Tak hanya menyimpan koleksi buku dan benda-benda bersejarah terkait Soekarno dan Pram saja, di Perpustakaan Medayu Agung ini juga menyimpan koleksi buku-buku terkenal yang jumlahnya sangat terbatas di penjuru dunia, diantaranya Buku Mein Kampf edisi asli tulisan Adolf Hitler.

Selain itu ada juga buku Geschiedenis Van Nederladsch Indie tulisan Prof. Dr. Goder Molsbergen. 

Di Perpustakaan Medayu Agung juga memiliki naskah asli Bumi Manusia, baik yang ditulis tangan atau diketik oleh novelis terkenal mendiang Pramoedya Ananta Toer ketika berada di penjara Pulau Buru. 

Koleksi lain yang unik dari Perpustakaan Medayu Agung ini yaitu terkait dengan kliping koran.

Di Perpustakaan Medayu Agung ini ada banyak sekali kliping Koran. Saking banyaknya, perlu dua lantai penuh untuk menyimpan kliping-kliping koran tersebut.
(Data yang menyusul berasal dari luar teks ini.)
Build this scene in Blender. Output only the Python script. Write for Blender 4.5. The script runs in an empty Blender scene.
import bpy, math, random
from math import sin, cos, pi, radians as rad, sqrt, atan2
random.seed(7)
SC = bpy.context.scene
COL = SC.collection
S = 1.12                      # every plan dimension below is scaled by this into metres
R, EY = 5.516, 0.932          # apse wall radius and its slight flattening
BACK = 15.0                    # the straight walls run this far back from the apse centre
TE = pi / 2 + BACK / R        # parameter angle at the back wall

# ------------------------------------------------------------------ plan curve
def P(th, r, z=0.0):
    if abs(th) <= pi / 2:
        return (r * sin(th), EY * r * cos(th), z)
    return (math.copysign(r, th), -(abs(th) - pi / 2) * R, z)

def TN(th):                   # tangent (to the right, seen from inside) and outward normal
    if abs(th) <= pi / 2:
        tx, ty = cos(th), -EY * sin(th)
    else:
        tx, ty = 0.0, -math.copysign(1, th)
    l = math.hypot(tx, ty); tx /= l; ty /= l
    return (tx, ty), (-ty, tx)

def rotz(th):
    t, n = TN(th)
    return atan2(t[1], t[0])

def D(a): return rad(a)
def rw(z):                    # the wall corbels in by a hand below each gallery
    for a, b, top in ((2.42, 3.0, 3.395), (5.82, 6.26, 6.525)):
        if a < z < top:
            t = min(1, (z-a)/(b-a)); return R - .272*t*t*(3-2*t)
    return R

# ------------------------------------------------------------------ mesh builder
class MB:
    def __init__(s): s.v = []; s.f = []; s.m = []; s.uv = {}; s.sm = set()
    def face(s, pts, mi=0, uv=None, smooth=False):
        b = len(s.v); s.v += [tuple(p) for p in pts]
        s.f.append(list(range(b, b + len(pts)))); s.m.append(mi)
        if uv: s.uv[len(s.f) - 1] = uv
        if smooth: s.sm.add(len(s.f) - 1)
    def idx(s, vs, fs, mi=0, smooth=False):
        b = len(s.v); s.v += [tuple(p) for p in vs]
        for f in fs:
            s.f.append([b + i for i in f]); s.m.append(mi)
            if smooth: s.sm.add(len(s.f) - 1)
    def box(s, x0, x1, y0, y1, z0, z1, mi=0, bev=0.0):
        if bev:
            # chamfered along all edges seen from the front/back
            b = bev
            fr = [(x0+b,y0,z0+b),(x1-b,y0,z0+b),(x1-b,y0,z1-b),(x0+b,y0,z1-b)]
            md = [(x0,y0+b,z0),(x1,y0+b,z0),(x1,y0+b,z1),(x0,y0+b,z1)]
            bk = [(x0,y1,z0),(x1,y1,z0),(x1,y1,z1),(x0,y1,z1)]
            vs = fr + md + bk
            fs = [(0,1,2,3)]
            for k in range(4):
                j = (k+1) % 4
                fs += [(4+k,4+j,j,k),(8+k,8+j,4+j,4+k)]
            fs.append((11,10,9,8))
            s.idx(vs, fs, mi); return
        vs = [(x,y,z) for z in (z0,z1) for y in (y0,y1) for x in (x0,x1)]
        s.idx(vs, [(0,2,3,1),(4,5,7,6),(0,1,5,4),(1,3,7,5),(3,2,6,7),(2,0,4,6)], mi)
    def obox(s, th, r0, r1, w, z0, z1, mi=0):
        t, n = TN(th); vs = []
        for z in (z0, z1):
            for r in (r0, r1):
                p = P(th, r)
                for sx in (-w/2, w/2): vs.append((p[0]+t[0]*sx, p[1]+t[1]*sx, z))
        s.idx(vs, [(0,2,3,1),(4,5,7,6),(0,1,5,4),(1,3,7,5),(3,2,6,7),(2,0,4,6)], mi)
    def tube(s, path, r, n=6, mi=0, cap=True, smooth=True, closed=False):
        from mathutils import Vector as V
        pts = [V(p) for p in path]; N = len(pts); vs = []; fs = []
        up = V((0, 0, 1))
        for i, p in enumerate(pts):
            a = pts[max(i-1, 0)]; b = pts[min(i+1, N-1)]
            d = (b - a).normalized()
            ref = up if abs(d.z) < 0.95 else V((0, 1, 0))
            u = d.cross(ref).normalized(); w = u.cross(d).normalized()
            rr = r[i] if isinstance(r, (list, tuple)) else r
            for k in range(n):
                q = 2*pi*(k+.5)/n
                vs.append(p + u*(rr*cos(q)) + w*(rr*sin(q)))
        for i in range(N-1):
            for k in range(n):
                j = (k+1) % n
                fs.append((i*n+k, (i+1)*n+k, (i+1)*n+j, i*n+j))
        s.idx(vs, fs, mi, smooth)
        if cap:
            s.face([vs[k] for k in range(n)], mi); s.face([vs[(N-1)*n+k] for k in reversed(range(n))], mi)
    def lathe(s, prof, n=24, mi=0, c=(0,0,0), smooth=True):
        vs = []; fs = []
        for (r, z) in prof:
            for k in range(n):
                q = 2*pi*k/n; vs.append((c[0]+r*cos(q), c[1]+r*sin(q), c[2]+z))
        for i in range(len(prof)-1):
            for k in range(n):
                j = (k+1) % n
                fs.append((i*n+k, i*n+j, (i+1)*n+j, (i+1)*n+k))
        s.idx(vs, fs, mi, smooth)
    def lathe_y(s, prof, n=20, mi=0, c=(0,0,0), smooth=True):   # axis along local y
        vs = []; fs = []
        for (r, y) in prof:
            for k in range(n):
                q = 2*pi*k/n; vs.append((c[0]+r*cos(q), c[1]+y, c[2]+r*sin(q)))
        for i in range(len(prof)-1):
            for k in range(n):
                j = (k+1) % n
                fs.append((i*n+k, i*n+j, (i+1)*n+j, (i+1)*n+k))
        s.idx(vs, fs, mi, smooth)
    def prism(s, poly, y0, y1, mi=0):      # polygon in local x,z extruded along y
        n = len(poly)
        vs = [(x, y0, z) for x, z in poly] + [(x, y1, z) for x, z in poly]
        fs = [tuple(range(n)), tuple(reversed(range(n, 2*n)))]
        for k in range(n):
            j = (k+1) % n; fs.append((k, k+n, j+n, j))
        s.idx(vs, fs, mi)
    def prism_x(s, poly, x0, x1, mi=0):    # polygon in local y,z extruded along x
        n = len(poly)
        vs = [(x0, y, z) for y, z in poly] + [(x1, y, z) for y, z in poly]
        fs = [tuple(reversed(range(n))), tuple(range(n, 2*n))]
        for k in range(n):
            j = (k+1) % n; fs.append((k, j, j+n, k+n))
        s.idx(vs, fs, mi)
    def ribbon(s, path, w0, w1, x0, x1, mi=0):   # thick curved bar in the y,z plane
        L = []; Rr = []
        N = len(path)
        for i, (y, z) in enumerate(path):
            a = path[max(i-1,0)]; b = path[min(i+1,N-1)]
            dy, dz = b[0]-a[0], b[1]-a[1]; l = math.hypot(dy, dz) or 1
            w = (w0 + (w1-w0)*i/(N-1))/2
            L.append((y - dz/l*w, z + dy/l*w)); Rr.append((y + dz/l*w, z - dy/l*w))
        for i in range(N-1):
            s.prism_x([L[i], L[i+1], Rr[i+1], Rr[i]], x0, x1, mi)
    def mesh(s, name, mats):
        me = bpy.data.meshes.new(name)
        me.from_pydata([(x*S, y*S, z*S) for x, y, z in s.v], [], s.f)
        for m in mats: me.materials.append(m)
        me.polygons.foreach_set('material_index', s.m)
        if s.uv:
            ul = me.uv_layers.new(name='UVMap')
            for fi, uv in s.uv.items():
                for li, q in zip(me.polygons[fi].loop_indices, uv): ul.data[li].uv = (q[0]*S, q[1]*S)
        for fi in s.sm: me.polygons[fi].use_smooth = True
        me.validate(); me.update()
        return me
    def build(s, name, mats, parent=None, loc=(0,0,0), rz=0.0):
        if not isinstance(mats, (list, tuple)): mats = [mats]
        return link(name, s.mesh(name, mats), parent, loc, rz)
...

Kliping-kliping koran tersebut mulai dari koran Kompas, Jawa Pos, Surya hingga Surabaya Post dan majalah Liberty, dikliping rutin  oleh petugas Perpustakaan Medayu Agung. Penyimpanan buku dan koran juga sudah menggunakan Silica dan cengkeh yang berfungsi untuk membuat serangga dan jamur menjauh.

GRATIS

Untuk bisa membaca dan melihat koleksi-koleksi bersejarah dan langka di Perpustakaan Medayu Agung ini, pengunjung tidak dipungut biaya sama sekali alias GRATIS.

Namun bagi siapapun pengunjung yang ingin memberikan donasi untuk Perpustakaan Medayu Agung, pihak pengelola mempersilahkanya, yang nantinya dana tersebut akan digunakan untuk pemeliharaan buku-buku di Perpustakaan Medayu Agung.